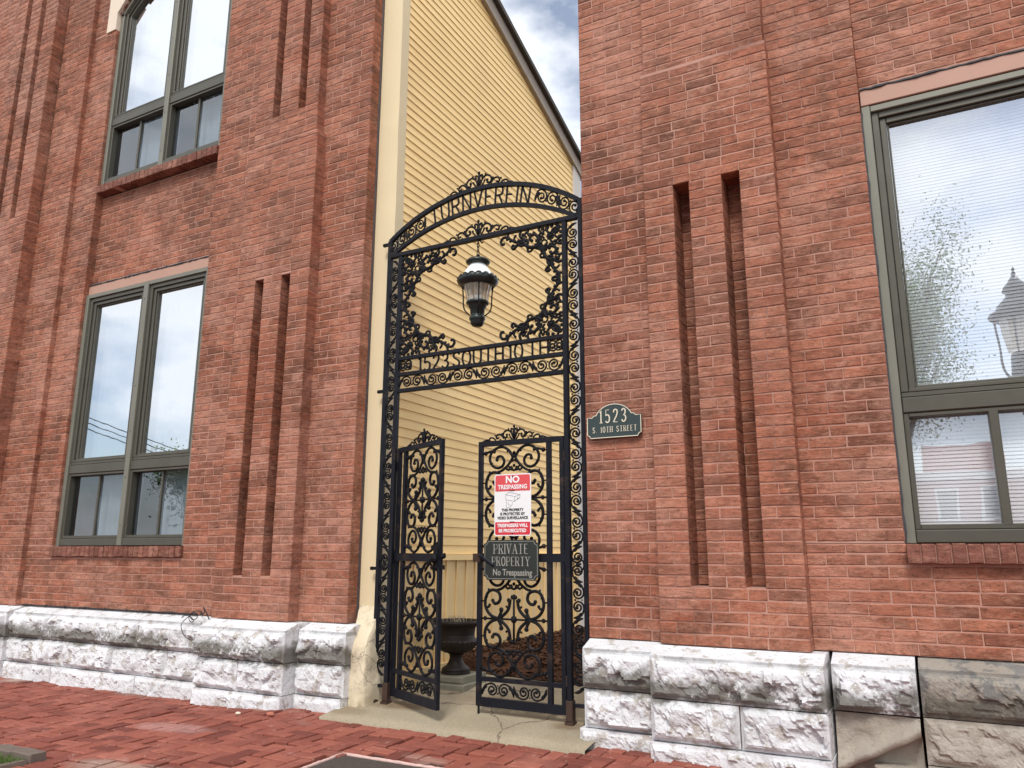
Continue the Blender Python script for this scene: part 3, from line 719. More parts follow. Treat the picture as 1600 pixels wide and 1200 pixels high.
# ------------------------------------------------------------------ windows
def window(parent, x0, x1, z0, z1, tz, mull, sash, lowmat, blind, arch=False, upmat=None, name='window'):
    upmat = upmat or mat_pane
    yf = 4.905
    fr = M(); o = .055
    fr.cur = 1
    fr.cbox(x0+.004, x0+o, yf, yf+.12, z0, z1, .004); fr.cbox(x1-o, x1-.004, yf, yf+.12, z0, z1, .004)
    fr.cur = 0
    fr.cbox(x0+o+.001, x1-o-.001, yf+.004, yf+.12, z0+.003, z0+.075, .006)
    if not arch: fr.cur = 1; fr.cbox(x0+o+.001, x1-o-.001, yf+.003, yf+.12, z1-.045, z1-.003, .004); fr.cur = 0
    w_ = put(fr, name, [mat_frame, mat_frame_light], parent)
    xs = [x0+o] + [q for mm in mull for q in (mm-.035, mm+.035)] + [x1-o]
    for mm in mull:
        put(M().cbox(mm-.034, mm+.034, yf-.004, yf+.11, z0+.004, z1+(.30 if arch else -.002), .006), 'mullion', mat_frame_light, w_)
        b = M()
        for k in range(6): b.blob((mm, yf-.005, z0+.2+k*.46), .006, .003, .006, 6, 3)
        put(b, 'screws', mat_dark, w_)
    for a, b in zip(xs[::2], xs[1::2]):
        # transom rail in two steps
        put(M().cbox(a+.002, b-.002, yf+.012, yf+.11, tz-.045, tz+.045, .006).cbox(a+.002, b-.002, yf+.022, yf+.10, tz+.047, tz+.075, .004), 'transom', mat_frame, w_)
        zt = z1-(.0 if arch else .046)
        # upper light: two nested sash frames
        s = M()
        for (ins, wd, yy) in ((0, .040, .022), (.042, .036, .040), (.080, .012, .056)):
            p0, p1, q0, q1 = a+.002+ins, b-.002-ins, tz+.077+ins*.45, zt-ins
            s.cbox(p0, p0+wd, yf+yy, yf+.115, q0, q1, .004); s.cbox(p1-wd, p1, yf+yy, yf+.115, q0, q1, .004)
            s.cbox(p0+wd+.001, p1-wd-.001, yf+yy+.001, yf+.115, q0, q0+wd*.5, .003)
            if not arch: s.cbox(p0+wd+.001, p1-wd-.001, yf+yy+.001, yf+.115, q1-wd, q1, .004)
        put(s, 'sash', mat_frame, w_)
        y = yf+.078
        pz1 = zt-.05 if not arch else z1+.3
        if arch:
            n = 14; top = []
            for i in range(n+1):
                x = a+.06+(b-a-.12)*i/n; zz = 7.42-.782+math.sqrt(max(0, 1.19**2-(x+6.975)**2)); top.append((x, zz))
            poly = [(a+.06, tz+.1), (b-.06, tz+.1)]+top[::-1]
            put(M().add([(x, y, z) for x, z in poly], [tuple(range(len(poly)))]), 'pane', mat_pane, w_)
        else:
            put(M().add([(a+.06,y,tz+.09),(b-.06,y,tz+.09),(b-.06,y,pz1),(a+.06,y,pz1)], [(0,1,2,3)]), 'pane', upmat, w_)
        # lower sliding lights
        q0, q1 = z0+.077, tz-.047
        s = M()
        s.cbox(a+.002, a+.030, yf+.02, yf+.11, q0, q1, .003); s.cbox(b-.030, b-.002, yf+.02, yf+.11, q0, q1, .003)
        s.cbox(a+.031, b-.031, yf+.021, yf+.11, q0, q0+.028, .003); s.cbox(a+.031, b-.031, yf+.021, yf+.11, q1-.022, q1, .003)
        put(s, 'sash', mat_frame, w_)
        if sash:
            for fx, wd in ((.50, .026),):
                x = a+(b-a)*fx; put(M().cbox(x-wd/2, x+wd/2, yf+.058, yf+.080, q0+.029, q1-.023, .003), 'glazing_bar', mat_frame, w_)
        cuts = [a+.031, a+(b-a)*.50, b-.031] if sash else [a+.031, b-.031]
        for u, v in zip(cuts, cuts[1:]):
            put(M().add([(u,y+.001,q0+.02),(v,y+.001,q0+.02),(v,y+.001,q1-.02),(u,y+.001,q1-.02)], [(0,1,2,3)]), 'pane', lowmat, w_)
    # head of an arched window
    if arch:
        h = M(); h.cur = 1
        for r0, r1, yy in ((1.195, 1.243, 0), (1.155, 1.190, .03), (1.12, 1.15, .045)):
            n = 24; pa = []
            for i in range(n+1):
                t = math.pi*(.5+.2865-.573*i/n); pa.append(t)
            for t0, t1 in zip(pa, pa[1:]):
                cx, zc = -6.975, 7.42-.782
                h.prism([(cx+r0*math.cos(t0), zc+r0*math.sin(t0)), (cx+r0*math.cos(t1), zc+r0*math.sin(t1)), (cx+r1*math.cos(t1), zc+r1*math.sin(t1)), (cx+r1*math.cos(t0), zc+r1*math.sin(t0))], yf+yy, yf+.12)
            h.cur = 0
        put(h, 'arched_head', [mat_frame, mat_frame_light], w_)
    # what hangs behind the glass
    zt = z1-.04 if not arch else z1+.35
    if blind == 'slats':
        bm_ = M(); z = tz+.05
        while z < zt: bm_.add([(x0+.06, 5.050, z), (x1-.06, 5.050, z), (x1-.06, 5.055, z+.0208), (x0+.06, 5.055, z+.0208)], [(0,1,2,3)]); z += .021
        z = z0+.06
        while z < tz: bm_.add([(x0+.06, 5.050, z), (x1-.06, 5.050, z), (x1-.06, 5.055, z+.0208), (x0+.06, 5.055, z+.0208)], [(0,1,2,3)]); z += .021
        put(bm_, 'blind', mat_blind, w_, kind='stuff')
    else:
        c = M(); n = 60; vs = []
        for i in range(n+1):
            x = x0+.05+(x1-x0-.1)*i/n; y = 5.10+.012*math.sin(i*1.9)+.01*math.sin(i*.7)
            f_ = ((x-x0) % ((x1-x0)/2))/((x1-x0)/2); vs += [(x, y, z0+.05 if f_ > .34 else tz+.02), (x, y, zt)]
        c.add(vs, [(2*i, 2*i+2, 2*i+3, 2*i+1) for i in range(n)]); put(c, 'curtain', mat_curtain, w_, smooth=True)
    return w_
window(bl, *LW[:2], LW[2], LW[3], 1.985, [-6.945], True, mat_pane_low, 'curtain')
window(bl, UW[0], UW[1], 5.18, 7.42, 5.985, [-6.945], True, mat_pane_low, 'curtain', arch=True)
window(br, RW[0], RW[1], RW[2], RW[3], 1.985, [.93], False, mat_pane_bright, 'slats', upmat=mat_pane_right)
put(M().cbox(.325, .372, 4.925, 5.0, 1.30, 1.93, .004), 'glazing_bar', mat_frame, bpy.data.objects['window.002'])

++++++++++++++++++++

> [EXERCISE DESCRIPTION]: Your copy of the data above should match it exactly, except that pictures are left out.

> [EXERCISE SOLUTION]:
Continue the Blender Python script for this scene: part 3, from line 719. More parts follow. Treat the picture as 1600 pixels wide and 1200 pixels high.
# ------------------------------------------------------------------ windows
def window(parent, x0, x1, z0, z1, tz, mull, sash, lowmat, blind, arch=False, upmat=None, name='window'):
    upmat = upmat or mat_pane
    yf = 4.905
    fr = M(); o = .055
    fr.cur = 1
    fr.cbox(x0+.004, x0+o, yf, yf+.12, z0, z1, .004); fr.cbox(x1-o, x1-.004, yf, yf+.12, z0, z1, .004)
    fr.cur = 0
    fr.cbox(x0+o+.001, x1-o-.001, yf+.004, yf+.12, z0+.003, z0+.075, .006)
    if not arch: fr.cur = 1; fr.cbox(x0+o+.001, x1-o-.001, yf+.003, yf+.12, z1-.045, z1-.003, .004); fr.cur = 0
    w_ = put(fr, name, [mat_frame, mat_frame_light], parent)
    xs = [x0+o] + [q for mm in mull for q in (mm-.035, mm+.035)] + [x1-o]
    for mm in mull:
        put(M().cbox(mm-.034, mm+.034, yf-.004, yf+.11, z0+.004, z1+(.30 if arch else -.002), .006), 'mullion', mat_frame_light, w_)
        b = M()
        for k in range(6): b.blob((mm, yf-.005, z0+.2+k*.46), .006, .003, .006, 6, 3)
        put(b, 'screws', mat_dark, w_)
    for a, b in zip(xs[::2], xs[1::2]):
        # transom rail in two steps
        put(M().cbox(a+.002, b-.002, yf+.012, yf+.11, tz-.045, tz+.045, .006).cbox(a+.002, b-.002, yf+.022, yf+.10, tz+.047, tz+.075, .004), 'transom', mat_frame, w_)
        zt = z1-(.0 if arch else .046)
        # upper light: two nested sash frames
        s = M()
        for (ins, wd, yy) in ((0, .040, .022), (.042, .036, .040), (.080, .012, .056)):
            p0, p1, q0, q1 = a+.002+ins, b-.002-ins, tz+.077+ins*.45, zt-ins
            s.cbox(p0, p0+wd, yf+yy, yf+.115, q0, q1, .004); s.cbox(p1-wd, p1, yf+yy, yf+.115, q0, q1, .004)
            s.cbox(p0+wd+.001, p1-wd-.001, yf+yy+.001, yf+.115, q0, q0+wd*.5, .003)
            if not arch: s.cbox(p0+wd+.001, p1-wd-.001, yf+yy+.001, yf+.115, q1-wd, q1, .004)
        put(s, 'sash', mat_frame, w_)
        y = yf+.078
        pz1 = zt-.05 if not arch else z1+.3
        if arch:
            n = 14; top = []
            for i in range(n+1):
                x = a+.06+(b-a-.12)*i/n; zz = 7.42-.782+math.sqrt(max(0, 1.19**2-(x+6.975)**2)); top.append((x, zz))
            poly = [(a+.06, tz+.1), (b-.06, tz+.1)]+top[::-1]
            put(M().add([(x, y, z) for x, z in poly], [tuple(range(len(poly)))]), 'pane', mat_pane, w_)
        else:
            put(M().add([(a+.06,y,tz+.09),(b-.06,y,tz+.09),(b-.06,y,pz1),(a+.06,y,pz1)], [(0,1,2,3)]), 'pane', upmat, w_)
        # lower sliding lights
        q0, q1 = z0+.077, tz-.047
        s = M()
        s.cbox(a+.002, a+.030, yf+.02, yf+.11, q0, q1, .003); s.cbox(b-.030, b-.002, yf+.02, yf+.11, q0, q1, .003)
        s.cbox(a+.031, b-.031, yf+.021, yf+.11, q0, q0+.028, .003); s.cbox(a+.031, b-.031, yf+.021, yf+.11, q1-.022, q1, .003)
        put(s, 'sash', mat_frame, w_)
        if sash:
            for fx, wd in ((.50, .026),):
                x = a+(b-a)*fx; put(M().cbox(x-wd/2, x+wd/2, yf+.058, yf+.080, q0+.029, q1-.023, .003), 'glazing_bar', mat_frame, w_)
        cuts = [a+.031, a+(b-a)*.50, b-.031] if sash else [a+.031, b-.031]
        for u, v in zip(cuts, cuts[1:]):
            put(M().add([(u,y+.001,q0+.02),(v,y+.001,q0+.02),(v,y+.001,q1-.02),(u,y+.001,q1-.02)], [(0,1,2,3)]), 'pane', lowmat, w_)
    # head of an arched window
    if arch:
        h = M(); h.cur = 1
        for r0, r1, yy in ((1.195, 1.243, 0), (1.155, 1.190, .03), (1.12, 1.15, .045)):
            n = 24; pa = []
            for i in range(n+1):
                t = math.pi*(.5+.2865-.573*i/n); pa.append(t)
            for t0, t1 in zip(pa, pa[1:]):
                cx, zc = -6.975, 7.42-.782
                h.prism([(cx+r0*math.cos(t0), zc+r0*math.sin(t0)), (cx+r0*math.cos(t1), zc+r0*math.sin(t1)), (cx+r1*math.cos(t1), zc+r1*math.sin(t1)), (cx+r1*math.cos(t0), zc+r1*math.sin(t0))], yf+yy, yf+.12)
            h.cur = 0
        put(h, 'arched_head', [mat_frame, mat_frame_light], w_)
    # what hangs behind the glass
    zt = z1-.04 if not arch else z1+.35
    if blind == 'slats':
        bm_ = M(); z = tz+.05
        while z < zt: bm_.add([(x0+.06, 5.050, z), (x1-.06, 5.050, z), (x1-.06, 5.055, z+.0208), (x0+.06, 5.055, z+.0208)], [(0,1,2,3)]); z += .021
        z = z0+.06
        while z < tz: bm_.add([(x0+.06, 5.050, z), (x1-.06, 5.050, z), (x1-.06, 5.055, z+.0208), (x0+.06, 5.055, z+.0208)], [(0,1,2,3)]); z += .021
        put(bm_, 'blind', mat_blind, w_, kind='stuff')
    else:
        c = M(); n = 60; vs = []
        for i in range(n+1):
            x = x0+.05+(x1-x0-.1)*i/n; y = 5.10+.012*math.sin(i*1.9)+.01*math.sin(i*.7)
            f_ = ((x-x0) % ((x1-x0)/2))/((x1-x0)/2); vs += [(x, y, z0+.05 if f_ > .34 else tz+.02), (x, y, zt)]
        c.add(vs, [(2*i, 2*i+2, 2*i+3, 2*i+1) for i in range(n)]); put(c, 'curtain', mat_curtain, w_, smooth=True)
    return w_
window(bl, *LW[:2], LW[2], LW[3], 1.985, [-6.945], True, mat_pane_low, 'curtain')
window(bl, UW[0], UW[1], 5.18, 7.42, 5.985, [-6.945], True, mat_pane_low, 'curtain', arch=True)
window(br, RW[0], RW[1], RW[2], RW[3], 1.985, [.93], False, mat_pane_bright, 'slats', upmat=mat_pane_right)
put(M().cbox(.325, .372, 4.925, 5.0, 1.30, 1.93, .004), 'glazing_bar', mat_frame, bpy.data.objects['window.002'])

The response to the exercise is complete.